▸ **Goal**:
Exact reproduction of the data is required, with images excluded.

++++ Data block ++++

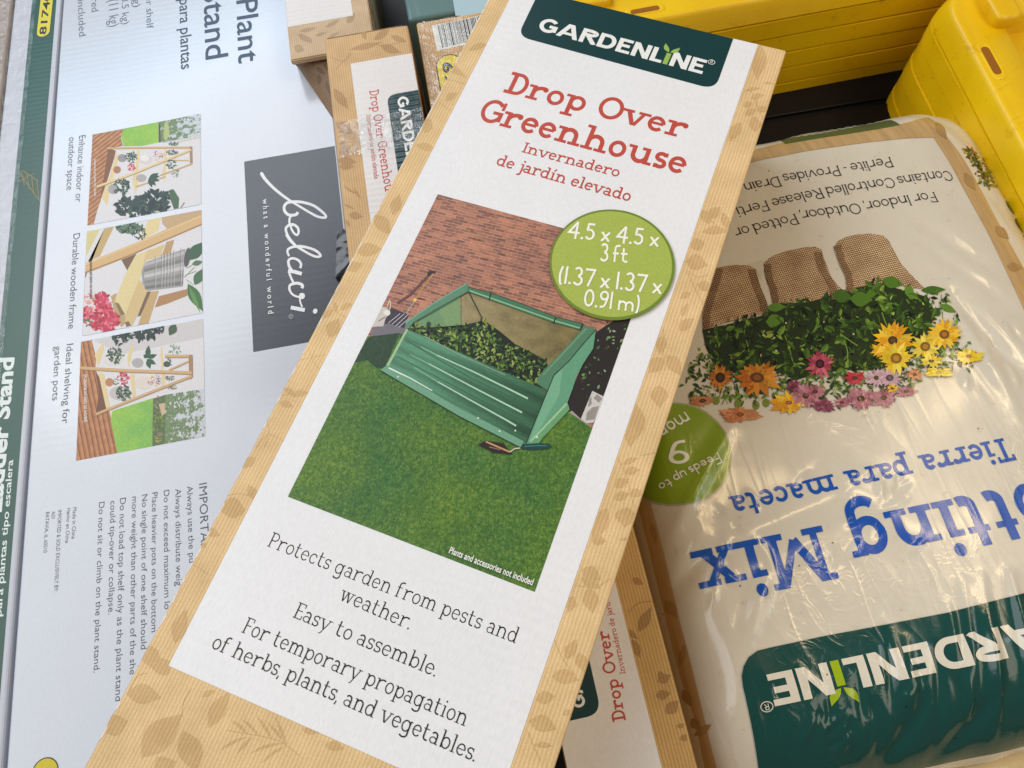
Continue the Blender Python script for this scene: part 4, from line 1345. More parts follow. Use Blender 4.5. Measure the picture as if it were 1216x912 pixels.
for q in ([(143, 245), (190, 172), (204, 200), (166, 314)], [(345, 265), (370, 172), (382, 200), (356, 325)], [(550, 240), (560, 180), (572, 330), (556, 335)], [(165, 348), (204, 362), (237, 562), (216, 580)], [(362, 348), (390, 360), (398, 500), (378, 508)], [(555, 355), (578, 362), (577, 432), (558, 438)]):
    poly(s3, z, q, WOODL)
for x, y, rx, ry, cc in ((255, 268, 62, 44, C(222, 216, 212)), (410, 292, 36, 30, C(176, 172, 170)), (448, 415, 56, 42, C(222, 212, 202)), (235, 412, 26, 26, C(190, 130, 96)), (300, 480, 66, 44, C(196, 190, 186)), (590, 300, 22, 18, C(70, 76, 76))):
    s3.px(Z(*z, ell(x, y, rx, ry, 18)), m_inkm, cc)
bush(s3, z, 270, 250, 52, 60, GR)
for q in ((470, 262, 478, 182, 34), (470, 262, 530, 240, 28), (466, 270, 525, 302, 30), (468, 272, 488, 330, 30), (470, 262, 446, 240, 26)):
    s3.px(Z(*z, leaf(q[:2], q[2:4], q[4])), m_inkm, C(52, 92, 66))
bush(s3, z, 602, 292, 26, 26, GR)
bush(s3, z, 640, 212, 36, 26, [C(150, 170, 150), C(120, 146, 124)])
bush(s3, z, 620, 440, 36, 24, [C(130, 132, 112), C(150, 130, 112)], ry=14)
bush(s3, z, 606, 386, 34, 20, [C(130, 140, 122), C(104, 118, 100)], ry=12)
bush(s3, z, 320, 388, 36, 44, [C(206, 58, 82), C(226, 92, 110), C(180, 40, 66)])
bush(s3, z, 275, 408, 20, 20, [C(96, 130, 66), C(74, 100, 60)])
bush(s3, z, 325, 478, 46, 56, GR)
for x, y, cc in ((500, 378, C(238, 200, 60)), (535, 385, C(110, 66, 120)), (490, 415, C(220, 70, 70)), (518, 425, C(242, 206, 80)), (540, 412, C(90, 60, 106)), (515, 400, C(226, 130, 56))):
    bush(s3, z, x, y, 16, 14, [cc])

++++

▸ **Exercise output**:
Continue the Blender Python script for this scene: part 4, from line 1345. More parts follow. Use Blender 4.5. Measure the picture as if it were 1216x912 pixels.
for q in ([(143, 245), (190, 172), (204, 200), (166, 314)], [(345, 265), (370, 172), (382, 200), (356, 325)], [(550, 240), (560, 180), (572, 330), (556, 335)], [(165, 348), (204, 362), (237, 562), (216, 580)], [(362, 348), (390, 360), (398, 500), (378, 508)], [(555, 355), (578, 362), (577, 432), (558, 438)]):
    poly(s3, z, q, WOODL)
for x, y, rx, ry, cc in ((255, 268, 62, 44, C(222, 216, 212)), (410, 292, 36, 30, C(176, 172, 170)), (448, 415, 56, 42, C(222, 212, 202)), (235, 412, 26, 26, C(190, 130, 96)), (300, 480, 66, 44, C(196, 190, 186)), (590, 300, 22, 18, C(70, 76, 76))):
    s3.px(Z(*z, ell(x, y, rx, ry, 18)), m_inkm, cc)
bush(s3, z, 270, 250, 52, 60, GR)
for q in ((470, 262, 478, 182, 34), (470, 262, 530, 240, 28), (466, 270, 525, 302, 30), (468, 272, 488, 330, 30), (470, 262, 446, 240, 26)):
    s3.px(Z(*z, leaf(q[:2], q[2:4], q[4])), m_inkm, C(52, 92, 66))
bush(s3, z, 602, 292, 26, 26, GR)
bush(s3, z, 640, 212, 36, 26, [C(150, 170, 150), C(120, 146, 124)])
bush(s3, z, 620, 440, 36, 24, [C(130, 132, 112), C(150, 130, 112)], ry=14)
bush(s3, z, 606, 386, 34, 20, [C(130, 140, 122), C(104, 118, 100)], ry=12)
bush(s3, z, 320, 388, 36, 44, [C(206, 58, 82), C(226, 92, 110), C(180, 40, 66)])
bush(s3, z, 275, 408, 20, 20, [C(96, 130, 66), C(74, 100, 60)])
bush(s3, z, 325, 478, 46, 56, GR)
for x, y, cc in ((500, 378, C(238, 200, 60)), (535, 385, C(110, 66, 120)), (490, 415, C(220, 70, 70)), (518, 425, C(242, 206, 80)), (540, 412, C(90, 60, 106)), (515, 400, C(226, 130, 56))):
    bush(s3, z, x, y, 16, 14, [cc])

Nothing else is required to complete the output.